As the years went by, my skepticism grew. I never looked at my wife’s gold tooth. Why? Looking back, it’s clear that I was afraid. One day, after arguing with her father, the pastor, that we shouldn’t be teaching the youth that evolution was a lie from the devil, and that the closeted gay kids in the youth group should be supported, not condemned, I finally had to see. I think we were watching How I Met Your Mother or something. As we sat on the couch, I asked. “Hey, can I… I mean this is weird, but can I see your tooth? The one that was turned to gold?” “Of course!” she gleefully replied with a quick laugh. Her lack of reservation was in itself comforting. Of course it was gold, of course God is real, of course I just need to struggle with my doubts harder until things make sense. I’m the one that isn’t yet “filled with the spirit,” and someday I might be. And yet, we got up, and walked into the bathroom. She opened her mouth causally and pointed, “Ehhhsh ohhnn!” I examined the fillings in her back molars. “That one, in the back?” I said. “Yehhh, aaack errr!” she pointed definitively. It was silver.

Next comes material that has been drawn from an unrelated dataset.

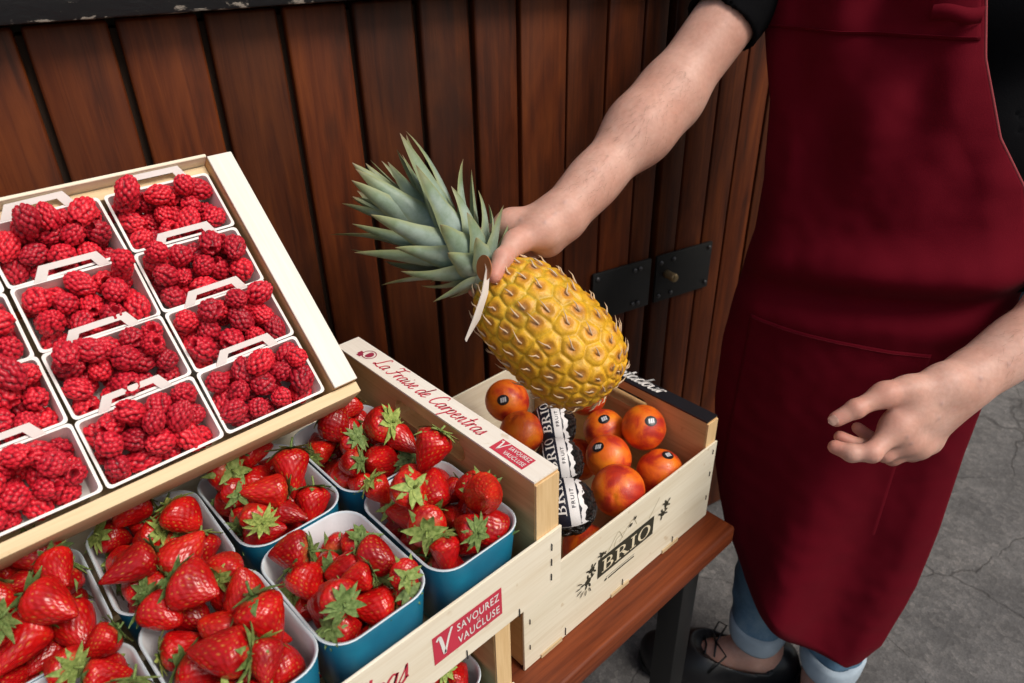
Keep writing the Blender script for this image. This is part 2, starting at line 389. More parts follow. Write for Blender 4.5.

“It’s… it’s not gold, Terri.” I said carefully. I could feel an adrenaline rush, as if something extremely important was happening. “Of course it is!” she replied, opening her mouth and gesturing to the tooth in the mirror again. “It tarnished a little since I got it, but it’s right there, you can still see it’s gold.” I stood there, frozen. How could hundreds, if not thousands of people believe, with all their heart, that Terri’s tooth was turned to gold, when the evidence was there, in plain sight? It’s so… provable. Why lie about this? I looked again, and it was clearly the same dull silver, the same as the other fillings in her mouth, nondescript, ordinary. I realized in that moment that something was more powerful than I could possibly imagine was at work, and it wasn’t God. It was faith. I called it delusion, but from that moment, I was changed, forever recognizing the power that your perception has on what you believe to be true about the reality that surrounds you every day. To Terri, her tooth was gold, as real as gravity.